È stato strano come per tutti credo, è come se mi avessero rubato due anni di vita. Nel 2019 stavo per partire in tour, avrei portato la mia musica in giro per tutta l’Italia e invece mi sono ritrovato chiuso in casa a Milano, uscivo ogni due settimane per fare la spesa, era una situazione del tutto surreale, inizialmente non avevo voglia nemmeno di scrivere. Poi proprio in quel periodo è nata “I giorni”, è venuta fuori da sola, di getto, è per questo che le strofe sono così serrate.
Parlando proprio dello scontro tra lentezza e frenesia, tu dalla Toscana ti sei spostato a Milano, emblema della frenesia e della rapidità. Che rapporto hai con questa città e che cosa ti ha dato anche a livello musicale?
Mi sono trasferito a Milano 15 anni fa, ero un cucciolo di uomo, in realtà non avevo grandissime aspettative sulla mia carriera artistica, volevo solo andare via di casa. Milano è una città a cui voglio tanto bene, è una città aperta, accoglie tutti e ti fa sentire a casa, di sicuro da quando mi sono trasferito qui ho avuto una maggiore spinta per fare musica. In realtà non so se sarei riuscito a fare questo se fossi rimasto in Toscana all’epoca, ma oggi è diverso, le distanze non si percepiscono più.
C’è un posto a Milano in cui hai suonato che ti è piaciuto particolarmente e che ricordi per qualche motivo?
Certo! Il mio posto preferito era il Circolo Ohibò che purtroppo non esiste più. È un posto che porto nel cuore perché andavo sempre a vederci i concerti delle mie band preferite e poi suonarci è stato fantastico, trovavo sempre una bella atmosfera.
Qual è stato per te il tuo miglior concerto e perché?

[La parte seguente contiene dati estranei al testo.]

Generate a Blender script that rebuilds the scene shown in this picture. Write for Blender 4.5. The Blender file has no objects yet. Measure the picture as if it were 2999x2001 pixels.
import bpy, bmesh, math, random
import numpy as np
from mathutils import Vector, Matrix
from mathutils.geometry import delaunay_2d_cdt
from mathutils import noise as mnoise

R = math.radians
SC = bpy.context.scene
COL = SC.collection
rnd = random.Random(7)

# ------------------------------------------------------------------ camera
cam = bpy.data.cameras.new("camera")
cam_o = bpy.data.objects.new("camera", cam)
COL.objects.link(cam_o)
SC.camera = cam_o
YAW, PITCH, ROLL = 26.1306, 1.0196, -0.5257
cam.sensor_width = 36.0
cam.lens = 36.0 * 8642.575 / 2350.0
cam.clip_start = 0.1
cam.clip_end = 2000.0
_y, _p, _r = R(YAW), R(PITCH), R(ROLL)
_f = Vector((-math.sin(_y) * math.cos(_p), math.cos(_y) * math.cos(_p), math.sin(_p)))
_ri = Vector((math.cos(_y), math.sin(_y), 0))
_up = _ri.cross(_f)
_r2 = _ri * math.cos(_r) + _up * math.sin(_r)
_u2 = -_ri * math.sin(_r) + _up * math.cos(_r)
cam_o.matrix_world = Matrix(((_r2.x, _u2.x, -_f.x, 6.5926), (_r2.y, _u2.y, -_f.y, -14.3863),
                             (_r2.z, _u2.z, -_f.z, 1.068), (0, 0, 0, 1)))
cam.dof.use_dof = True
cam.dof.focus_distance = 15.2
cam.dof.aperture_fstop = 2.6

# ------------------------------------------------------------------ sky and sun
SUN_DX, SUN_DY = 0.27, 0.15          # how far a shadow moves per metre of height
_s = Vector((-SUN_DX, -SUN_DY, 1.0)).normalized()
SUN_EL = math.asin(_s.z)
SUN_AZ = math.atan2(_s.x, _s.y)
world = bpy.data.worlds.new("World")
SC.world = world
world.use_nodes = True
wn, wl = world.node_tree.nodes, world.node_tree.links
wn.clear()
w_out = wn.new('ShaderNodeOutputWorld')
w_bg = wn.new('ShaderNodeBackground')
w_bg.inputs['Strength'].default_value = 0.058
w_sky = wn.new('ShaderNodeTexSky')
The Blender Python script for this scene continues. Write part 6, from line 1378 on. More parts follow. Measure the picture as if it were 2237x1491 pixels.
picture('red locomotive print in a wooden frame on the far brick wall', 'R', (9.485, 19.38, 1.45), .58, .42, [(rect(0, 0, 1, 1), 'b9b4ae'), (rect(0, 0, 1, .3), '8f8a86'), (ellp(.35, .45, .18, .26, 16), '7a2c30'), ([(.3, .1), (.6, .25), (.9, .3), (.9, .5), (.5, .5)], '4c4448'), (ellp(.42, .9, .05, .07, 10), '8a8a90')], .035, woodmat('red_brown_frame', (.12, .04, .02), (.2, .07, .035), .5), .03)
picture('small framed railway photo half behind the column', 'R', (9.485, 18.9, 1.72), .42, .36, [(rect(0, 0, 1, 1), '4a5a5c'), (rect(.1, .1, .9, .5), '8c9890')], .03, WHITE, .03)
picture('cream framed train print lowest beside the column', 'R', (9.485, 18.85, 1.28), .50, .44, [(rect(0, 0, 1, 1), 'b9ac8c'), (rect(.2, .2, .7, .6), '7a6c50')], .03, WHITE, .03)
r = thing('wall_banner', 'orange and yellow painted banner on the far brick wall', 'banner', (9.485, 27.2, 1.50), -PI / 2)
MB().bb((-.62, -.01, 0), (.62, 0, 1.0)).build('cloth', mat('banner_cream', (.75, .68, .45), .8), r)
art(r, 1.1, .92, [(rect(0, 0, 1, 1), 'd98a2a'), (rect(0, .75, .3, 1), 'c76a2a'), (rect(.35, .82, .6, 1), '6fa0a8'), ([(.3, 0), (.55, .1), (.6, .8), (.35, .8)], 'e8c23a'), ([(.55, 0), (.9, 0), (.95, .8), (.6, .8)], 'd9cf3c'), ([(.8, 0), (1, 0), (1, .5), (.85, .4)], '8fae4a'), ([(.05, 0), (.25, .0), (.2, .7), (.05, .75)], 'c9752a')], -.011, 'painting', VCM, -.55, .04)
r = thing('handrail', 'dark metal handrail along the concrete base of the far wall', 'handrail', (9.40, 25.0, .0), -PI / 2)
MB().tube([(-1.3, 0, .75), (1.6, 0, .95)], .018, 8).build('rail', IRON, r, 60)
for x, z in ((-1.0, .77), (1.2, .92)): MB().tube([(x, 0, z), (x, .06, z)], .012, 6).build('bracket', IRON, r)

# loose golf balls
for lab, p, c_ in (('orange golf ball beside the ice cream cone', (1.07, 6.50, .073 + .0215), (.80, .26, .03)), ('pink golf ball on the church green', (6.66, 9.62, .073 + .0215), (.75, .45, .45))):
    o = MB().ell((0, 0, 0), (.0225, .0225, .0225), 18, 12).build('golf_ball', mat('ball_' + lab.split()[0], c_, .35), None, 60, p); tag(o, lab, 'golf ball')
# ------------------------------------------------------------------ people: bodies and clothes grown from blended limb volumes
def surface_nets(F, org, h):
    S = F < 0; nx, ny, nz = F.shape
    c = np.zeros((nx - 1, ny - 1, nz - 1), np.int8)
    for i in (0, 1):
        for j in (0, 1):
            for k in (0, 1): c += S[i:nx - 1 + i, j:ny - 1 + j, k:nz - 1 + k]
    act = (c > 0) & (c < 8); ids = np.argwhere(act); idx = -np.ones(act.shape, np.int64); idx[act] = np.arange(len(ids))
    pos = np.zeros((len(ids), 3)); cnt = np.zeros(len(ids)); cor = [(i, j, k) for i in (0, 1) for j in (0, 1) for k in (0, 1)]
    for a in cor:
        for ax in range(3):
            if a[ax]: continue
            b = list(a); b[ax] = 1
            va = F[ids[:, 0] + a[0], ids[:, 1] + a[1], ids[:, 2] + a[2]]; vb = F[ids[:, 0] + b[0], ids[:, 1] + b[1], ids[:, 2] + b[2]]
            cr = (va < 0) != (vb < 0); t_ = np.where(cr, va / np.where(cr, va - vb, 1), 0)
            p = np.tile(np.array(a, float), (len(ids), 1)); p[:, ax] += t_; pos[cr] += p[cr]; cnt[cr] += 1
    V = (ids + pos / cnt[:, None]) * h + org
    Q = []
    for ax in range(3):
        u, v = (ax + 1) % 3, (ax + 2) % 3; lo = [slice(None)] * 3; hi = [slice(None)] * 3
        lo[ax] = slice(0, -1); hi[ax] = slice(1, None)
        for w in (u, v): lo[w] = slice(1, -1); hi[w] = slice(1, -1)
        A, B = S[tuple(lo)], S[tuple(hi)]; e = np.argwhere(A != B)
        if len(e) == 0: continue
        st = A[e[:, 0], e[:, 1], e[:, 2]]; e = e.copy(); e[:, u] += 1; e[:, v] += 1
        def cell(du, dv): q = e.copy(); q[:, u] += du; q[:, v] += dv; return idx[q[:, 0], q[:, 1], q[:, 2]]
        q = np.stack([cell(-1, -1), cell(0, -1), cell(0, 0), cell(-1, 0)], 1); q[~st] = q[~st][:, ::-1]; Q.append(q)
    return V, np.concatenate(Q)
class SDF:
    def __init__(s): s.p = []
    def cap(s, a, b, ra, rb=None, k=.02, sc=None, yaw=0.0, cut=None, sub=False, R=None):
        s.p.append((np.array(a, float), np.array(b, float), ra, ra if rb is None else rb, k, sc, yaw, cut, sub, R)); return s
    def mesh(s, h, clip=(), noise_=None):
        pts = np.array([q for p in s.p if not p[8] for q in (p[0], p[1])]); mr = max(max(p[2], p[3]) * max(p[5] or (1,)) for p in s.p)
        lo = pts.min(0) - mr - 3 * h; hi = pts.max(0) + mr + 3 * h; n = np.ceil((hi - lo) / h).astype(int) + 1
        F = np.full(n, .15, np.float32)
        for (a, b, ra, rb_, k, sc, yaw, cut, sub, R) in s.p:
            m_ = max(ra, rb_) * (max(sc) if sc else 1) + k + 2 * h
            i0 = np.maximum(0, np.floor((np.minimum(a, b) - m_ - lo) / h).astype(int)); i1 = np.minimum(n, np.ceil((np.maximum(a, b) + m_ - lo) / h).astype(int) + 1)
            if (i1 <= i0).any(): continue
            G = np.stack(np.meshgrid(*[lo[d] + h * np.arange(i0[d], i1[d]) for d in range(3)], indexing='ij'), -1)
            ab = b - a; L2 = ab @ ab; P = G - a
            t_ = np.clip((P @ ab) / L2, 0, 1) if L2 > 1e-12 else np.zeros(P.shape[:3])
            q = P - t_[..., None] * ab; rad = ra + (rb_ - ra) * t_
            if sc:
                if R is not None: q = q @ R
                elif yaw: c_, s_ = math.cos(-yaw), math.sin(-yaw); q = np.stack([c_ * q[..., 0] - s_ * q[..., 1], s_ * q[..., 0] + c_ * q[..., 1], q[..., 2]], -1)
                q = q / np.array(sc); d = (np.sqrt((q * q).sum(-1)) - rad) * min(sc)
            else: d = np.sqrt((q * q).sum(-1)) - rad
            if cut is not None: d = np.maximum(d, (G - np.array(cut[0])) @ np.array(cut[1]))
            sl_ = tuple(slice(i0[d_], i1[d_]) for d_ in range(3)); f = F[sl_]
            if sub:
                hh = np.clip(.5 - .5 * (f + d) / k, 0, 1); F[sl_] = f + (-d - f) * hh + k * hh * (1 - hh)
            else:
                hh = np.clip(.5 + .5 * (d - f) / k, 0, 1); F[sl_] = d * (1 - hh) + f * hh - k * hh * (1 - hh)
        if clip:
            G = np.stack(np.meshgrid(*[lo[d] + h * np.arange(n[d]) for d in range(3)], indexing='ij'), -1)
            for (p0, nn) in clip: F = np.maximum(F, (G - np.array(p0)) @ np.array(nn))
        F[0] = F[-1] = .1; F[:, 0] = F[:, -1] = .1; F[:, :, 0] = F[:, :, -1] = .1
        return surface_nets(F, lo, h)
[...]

Il mio miglior concerto non saprei… forse a Laigueglia in duo acustico con Stef (amico chitarrista che suona con me da sempre). Era una manifestazione organizzata dal Club Tenco. Mi piacque tantissimo perché il concerto era in una piazza gremita di persone che ascoltavano in religioso le mie canzoni, un’atmosfera surreale, un’educazione che pochissime volte ho ritrovato.
Quali pensi siano le caratteristiche principali che dovrebbe avere un autore (in ambito musicale) oggi?
Le caratteristiche forse sono sempre le solite, cioè: la spontaneità, la verità nelle canzoni, una buona dose di coraggio, la cosa che cambia è il linguaggio, ma credo sia normale.
Qual è invece la cosa più bella di scrivere assieme a qualcun altro? C’è qualcuno in particolare con cui ti sei trovato meglio a lavorare?
La cosa bella è il legame che si crea, nella maggior parte dei casi nasce un’amicizia vera. La persona con cui mi sono trovato subito al 100% è Zibba, abbiamo scritto diverse canzoni insieme. Un’altra è sicuramente Marte, di lei mi stupisce la velocità con cui portiamo a termine una canzone, poi lei usa delle immagini che sono sempre molto originali, insomma, mi piace il suo modo di fare.
Come mai hai scelto Atelier Florania per la grafica del singolo e cosa ti lega a loro?
Floriana è fuori dagli schemi, è spontanea, mi piacciono le sue idee e il modo che ha di vedere le cose, usa soltanto materiali riciclati, è attenta all’ambiente e credo che questo sia fondamentale in questo periodo storico.
Qual è la cosa che ti è mancata maggiormente dei live?
La cosa che mi è mancata e mi manca di più è la fine dei concerti, quando hai scaricato l’adrenalina, è l’unico momento in cui mi sento rilassato. Sono due anni che non suono, immaginate come posso essere esaurito in questo momento!
Quando hai capito che volevi fare della musica la tua vita?
L’ho capito da piccolo, non ho mai pensato di voler fare altro in realtà. La musica è l’unica cosa che mi fa concentrare senza che sia un peso, per tutto il resto faccio un po’ fatica.